Now there is talk of having an in-camera session on the economy but again to what avail? The government seems to have decided to take the US-favoured route of the IMF. Already the IMF has sought to fire the first salvo by stopping the $300 million World Bank loan. Let us be clear that if we go to the IMF, this country will be rocked by further instability and violence. This will play into the hands of the US which eventually seeks to undermine the state in its present form – especially in terms of its nuclear assets. Already the government is playing a strange game on the waters issue with India. By the time the Indians undo their illegal actions on the Chenab waters the damage will be done in terms of an inability of the farmers to sow the wheat crop. Meanwhile, President Zardari’s love fest with the Indians will have allowed them unprecedented access to our markets and to the much-coveted land route into Afghanistan – all unilateral concessions as it turns out. Incidentally, if this government is really intent on cosying up to India, it should first focus on the energy sector through joint nuclear energy generation. This is the only sector that has immediate benefits for both countries which can also jointly control the civil nuclear technology. But every time I have suggested this to the Indians, they balk. Why, if they really do want to go fore the peace and development dividend?

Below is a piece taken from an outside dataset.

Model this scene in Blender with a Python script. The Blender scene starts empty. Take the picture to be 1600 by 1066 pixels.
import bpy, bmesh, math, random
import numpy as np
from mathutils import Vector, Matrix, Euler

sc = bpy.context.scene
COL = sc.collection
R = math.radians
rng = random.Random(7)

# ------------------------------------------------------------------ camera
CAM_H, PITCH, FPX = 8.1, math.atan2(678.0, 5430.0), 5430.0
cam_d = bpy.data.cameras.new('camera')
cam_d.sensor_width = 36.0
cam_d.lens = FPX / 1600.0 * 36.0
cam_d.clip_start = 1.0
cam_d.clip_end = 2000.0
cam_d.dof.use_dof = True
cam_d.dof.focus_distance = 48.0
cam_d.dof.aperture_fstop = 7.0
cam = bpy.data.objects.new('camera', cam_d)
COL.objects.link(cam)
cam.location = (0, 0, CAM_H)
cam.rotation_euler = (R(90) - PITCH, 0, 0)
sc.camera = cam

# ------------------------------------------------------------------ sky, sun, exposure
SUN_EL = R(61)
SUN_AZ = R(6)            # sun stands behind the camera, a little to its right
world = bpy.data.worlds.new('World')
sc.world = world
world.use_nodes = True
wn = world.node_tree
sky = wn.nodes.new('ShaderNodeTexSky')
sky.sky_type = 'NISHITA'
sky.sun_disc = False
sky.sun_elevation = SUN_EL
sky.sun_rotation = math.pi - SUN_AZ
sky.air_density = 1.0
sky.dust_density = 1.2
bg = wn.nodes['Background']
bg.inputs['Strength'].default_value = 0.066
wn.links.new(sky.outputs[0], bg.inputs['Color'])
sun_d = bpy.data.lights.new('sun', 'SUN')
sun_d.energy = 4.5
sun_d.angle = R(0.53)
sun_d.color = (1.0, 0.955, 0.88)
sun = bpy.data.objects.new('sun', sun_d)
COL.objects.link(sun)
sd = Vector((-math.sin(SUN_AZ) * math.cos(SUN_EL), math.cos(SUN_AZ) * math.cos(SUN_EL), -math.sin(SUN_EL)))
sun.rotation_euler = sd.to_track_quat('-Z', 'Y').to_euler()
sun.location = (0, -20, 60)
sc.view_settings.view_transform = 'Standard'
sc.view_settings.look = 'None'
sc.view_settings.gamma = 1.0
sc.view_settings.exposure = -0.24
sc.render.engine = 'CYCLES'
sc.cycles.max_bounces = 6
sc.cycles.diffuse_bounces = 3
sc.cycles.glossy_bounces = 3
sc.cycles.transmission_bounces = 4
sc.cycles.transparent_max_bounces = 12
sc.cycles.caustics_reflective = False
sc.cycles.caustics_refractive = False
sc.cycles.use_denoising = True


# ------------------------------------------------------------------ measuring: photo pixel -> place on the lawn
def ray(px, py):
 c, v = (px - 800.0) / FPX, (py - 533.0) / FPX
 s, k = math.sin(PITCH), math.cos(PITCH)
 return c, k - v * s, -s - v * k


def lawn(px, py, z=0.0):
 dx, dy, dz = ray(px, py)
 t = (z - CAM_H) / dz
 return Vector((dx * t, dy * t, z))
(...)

But coming back to agriculture, already there are problems because of the over 12-hour power blackouts in the rural areas – including of southern Punjab, no matter what the Punjab chief minister may claim in terms of aiding the farmers. After all, providing tractors when there is no water to sow the crop and no electricity to run the tube wells is a bad joke on the farming community. It seems that the state is seeking to destroy the country’s agricultural potential altogether so that Indian wheat and sugar may takeover the market. Incidentally, as happens every time there is some economic crisis or crunch, agriculturalists are targeted. Well, I think it is time to have agricultural tax based on production rather than the abiana and land tax we pay now which is based on holdings regardless of actual yield or production – that is, treat agriculture like industry with the same laws regarding labour and insurance. Perhaps it is also time to ensure that professionals like doctors and lawyers also pay their due share in terms of income tax, so that indirect taxation is not constantly upped to the detriment of the poorer classes of society.

As for the IMF, the US will undoubtedly seek this as a tool to target state institutions like the military but the issue of the IMF goes far beyond since the record on what the IMF does to developing states is clear for all to see – political instability and greater polarisation. And when will Pakistan’s ruling elite learn that bankers have not done much for the country’s long term economic health. So why do we continue to depend on them for formulating our economic policies in alliance with what friend Imti calls “the retired and serving Gurkha fighters of the IMF”. Here it would not be amiss to remind ourselves that regardless of their fighting skills and bravery, the Gurkhas were a mercenary fighting force for the British colonisers. Mosharraf Zaidi’s argument for defaulting (The News, October 28) need to be seriously considered (I find myself agreeing with him for once!) by our leaders and parliamentarians before another banker entraps this country into the IMF trap. Can they not follow the example of the passionate overseas Pakistani, Dr Yasir Khan from Australia, who has remitted to Pakistan $ 1000 for each member of his family and suggests others send at least $350 per head. Again, what a contrast between the rulers and the ordinary Pakistani wherever he/she may be. The latter acts to save his/her country while the former are full of hot air and dubious intent.

Finally, how long will the state allow women to be murdered by the powerful? A few brave souls expose these ills and then all is quiet again. While reading the horror story of young Taslim Solangi, one wonders what has happened in the case of the murdered Baloch women? Have the powerful succeeded in getting away again with such dastardly deeds?